A loud tube amp and speaker transforms the input signal in a complex way. You have to do a mental transformation when listening directly to an effect, imagining what it would sound like through a loud tube amp. Beginners might well dismiss overdrive pedals in general, because they sound wimpy and staticky when listened to directly. Overdrive pedals are not designed to produce an overdrive tone in themselves. The sound coming out of the overdrive pedal is not itself the overdriven sound. It's a misunderstanding thinking that the sound of an effects pedal in isolation is the final sound that the designer intended. Effects pedals, particularly 70s vintage pedals, are meant to be heard as part of a tube amp rig. The purpose of the overdrive pedal is not to sound great in itself, but to drive a tube amp harder than the amp can be driven by its internal preamp.

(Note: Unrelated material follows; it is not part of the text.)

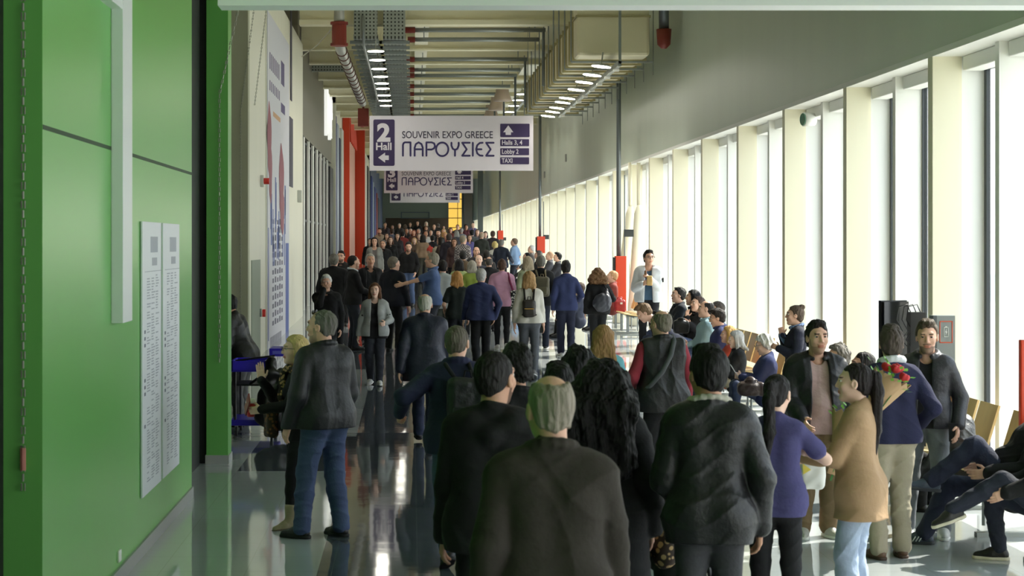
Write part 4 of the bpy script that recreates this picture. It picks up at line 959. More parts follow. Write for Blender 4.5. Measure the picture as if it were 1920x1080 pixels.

When I listen to an effect by itself, I don't think "this sounds great", but "this *would* sound great when combined with a loud tube amp". This applies to the overdrive pedal especially. The Tube Screamer sounds bad by itself -- but it was not designed to be used as an isolated piece of gear between the guitar and mixer. Overdrives are specifically meant to be combined with a loud tube amp, and if a buyer wants to understand how to get the tone the designer intended, they must understand that the designer intended the pedal to be put before an amp. If the buyer doesn't realize this, and is surprised by how bad an isolated overdrive pedal sounds, the buyer's limited knowledge about the intended configuration will probably prevent them from getting the best, most musical and flowing tone using the overdrive pedal. The buyer will probably conclude that all the enthusiasm over the overdrive pedal is unwarranted. You will certainly not soud like SRV by running your guitar through a Tube Screamer and into the mixer. If that's what you are trying to accomplish, you would be very confused and disappointed. Some guidance about the intended and recommended setup would be very helpful.

To get the most out of your equipment, you must both understand its intended purpose, as well as knowing alternative, innovative applications of the equipment. I've done some very successful misusing of guitar equipment, such as putting a tube amp, speaker, and mic in the "effects loop" of a guitar multieffects processor.